Self-help books usually provide you with the 'how-to' but don't
provide you with a proven method for continuous self-motivation. Motivational speeches only pump you up for a few
hours or maybe a couple days if they're extraordinarily good
speakers. New Year's resolutions are nothing but hot air
because they are empty promises based solely on a date on the
calendar. Most people just don't do a very good job of
managing their personal life. They would falter on their goals
and objectives, change their priorities on the fly, commit to
people and never follow through, etc. For us and we're hoping
for you as well, life is all about accomplishments. They could be
learning something new, working towards a promotion, buying
your first home, balancing your life so you're committed to
spending a set number of hours with your family each week, etc.
Nothing is more rewarding than feeling like you've gone through
a week or an entire month keeping all your commitments and
accomplishing important milestones.
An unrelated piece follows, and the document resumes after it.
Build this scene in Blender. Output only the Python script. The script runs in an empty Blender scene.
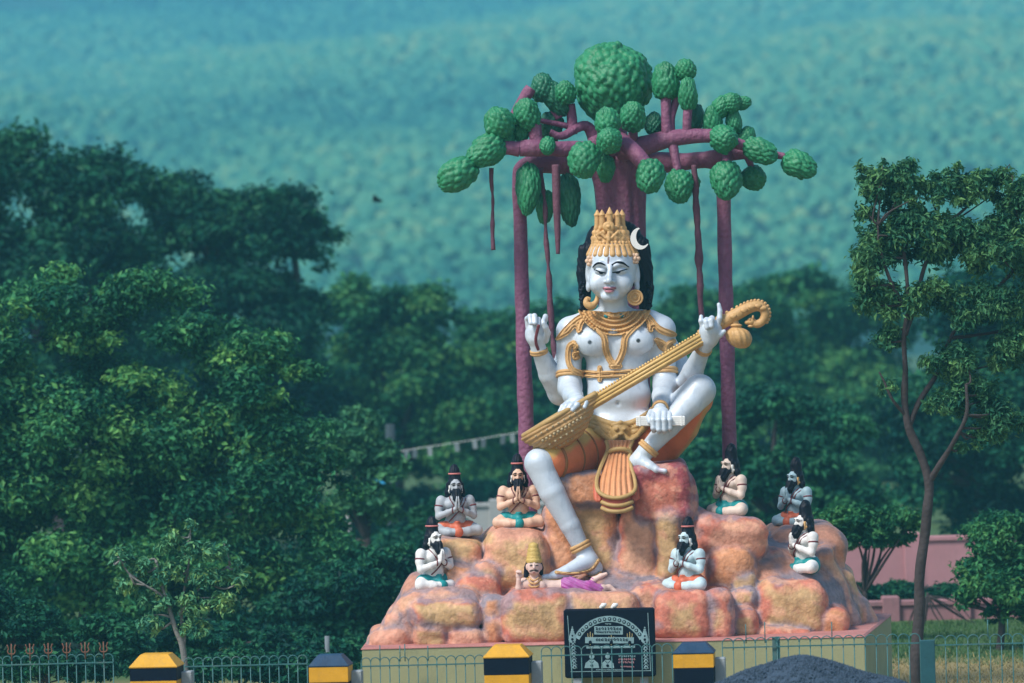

Wouldn't it be great to feel
that way for an entire year or even better, the rest of your life?
"Every man dies. Not every man lives."
Brauchear
In the first book, Discipline: Six Steps to Unleashing Your
Hidden Potential, the importance of discipline is discussed and the
six simple steps it takes to acquire discipline are given.
Throughout the book, the image of a person opening a door and
through the door seeing a reflection of him or herself in a mirror
is referenced. This is an image called upon again and again
because it symbolizes the relationship Harris built with himself
in the years it took to acquire discipline. It was all about
fulfilling a contract with himself. The book is about you and the
constant struggle you have with yourself to fulfill that same
promise. If you step through that door and don't like what you
see in the mirror, then the book can help you develop the
discipline to enjoy stepping through that door rather than
dreading it. It's a daily battle as you seek out that elusive
element to balancing home and career, personal time and family,
and the other forces that life hurls at you on a daily basis.
" One can never consent to creep when one feels an
impulse to soar."
Helen Keller
The goal was to write a very simple book with a very simple
message. The book could be read by anyone at any age. In very
little time the reader will quickly understand the steps necessary
to acquire discipline. We all know how important discipline is
and always will be. So why don't people do a better job of
applying it to enhance and organize their lives to get as much
accomplished as humanly possible each and everyday?
Harris thought his objectives were accomplished. The sole
purpose for writing that book was to not only teach people about
discipline but to help them acquire it as well. You might say that
accomplishing one out of two goals isn't bad, but Harris felt that
he hadn't completed that goal in its entirety. People were still
asking me the same questions after the first book was published.
- Why is it so difficult to put some structure in my life?
- Why is it so hard to focus on my priorities?
- Why can't I be consistent with my exercise?
- There aren't enough hours in a day to do everything –
I have so much I want to accomplish and I can't keep
up with it all!
- I can't motivate myself – I need a push.
Harris says, "At first I was perplexed because I thought I was
preaching discipline 101. In my mind this stuff was easy to
comprehend. It wasn't rocket science. So what's up with these
people? Why couldn't they get their act together?
After hearing these above statements I realized that
understanding the steps for acquiring discipline and learning how
to acquire it is one thing and doing it is something else
altogether. Attempting to practice it consistently is where people
normally fail. Therefore, the guiding principle behind this book
is helping people motivate and push themselves by training their
mind. Our goal for this book is to teach people how to acquire
discipline for themselves."
This book is about training the mind so you can use it as a tool
to manage your life as if it were a business. This is the business
end of what it takes to get your life headed in the direction that
you want it to go. You will learn how to train your mind and
what the power of a trained mind can do for you. As with the
first book, this will also be very easy to read, absorb, and
comprehend.
"Don't go through Life, Grow through Life."
Eric Butterworth
Discipline is the one thing that encompasses all the positive
aspects of ourselves in order to remove all those undesirable
things that challenge all of us everyday of our lives. This is why
all those self-help books that target specific areas (losing weight,
building confidence, career enhancement) are gathering dust and
you are still searching for some divine intervention to come into
your life. You're holding it in your hands right now. You know
its true. Take a minute and think about it. For everything that
you have struggled to overcome in your life the reason it remains
an issue is a simple lack of discipline to pull it off. Don't be
fooled. There is nothing simple about it, but it remains the one
single attribute that stands between you and your goals. If you
had discipline you never would have felt so overwhelmed by so
many things – ever. Lack of it has kept you from applying all
those previous readings to your life.
This book is for anyone who is tired of battling the same old
bothersome issues in their life and knows they can beat them. It
doesn't matter how many issues stand in your way, even one is
too many once you welcome discipline into your life. We don't
just tell you how to apply it, we show you. You will build your
own Personally Regulated Improvement Model to Excel
(PRIME) to incorporate discipline into your own life and on your
own terms. You have complete control of it. Once you've
successfully PRIMEd your life, you can use that control to
enhance the quality of your life any way you please.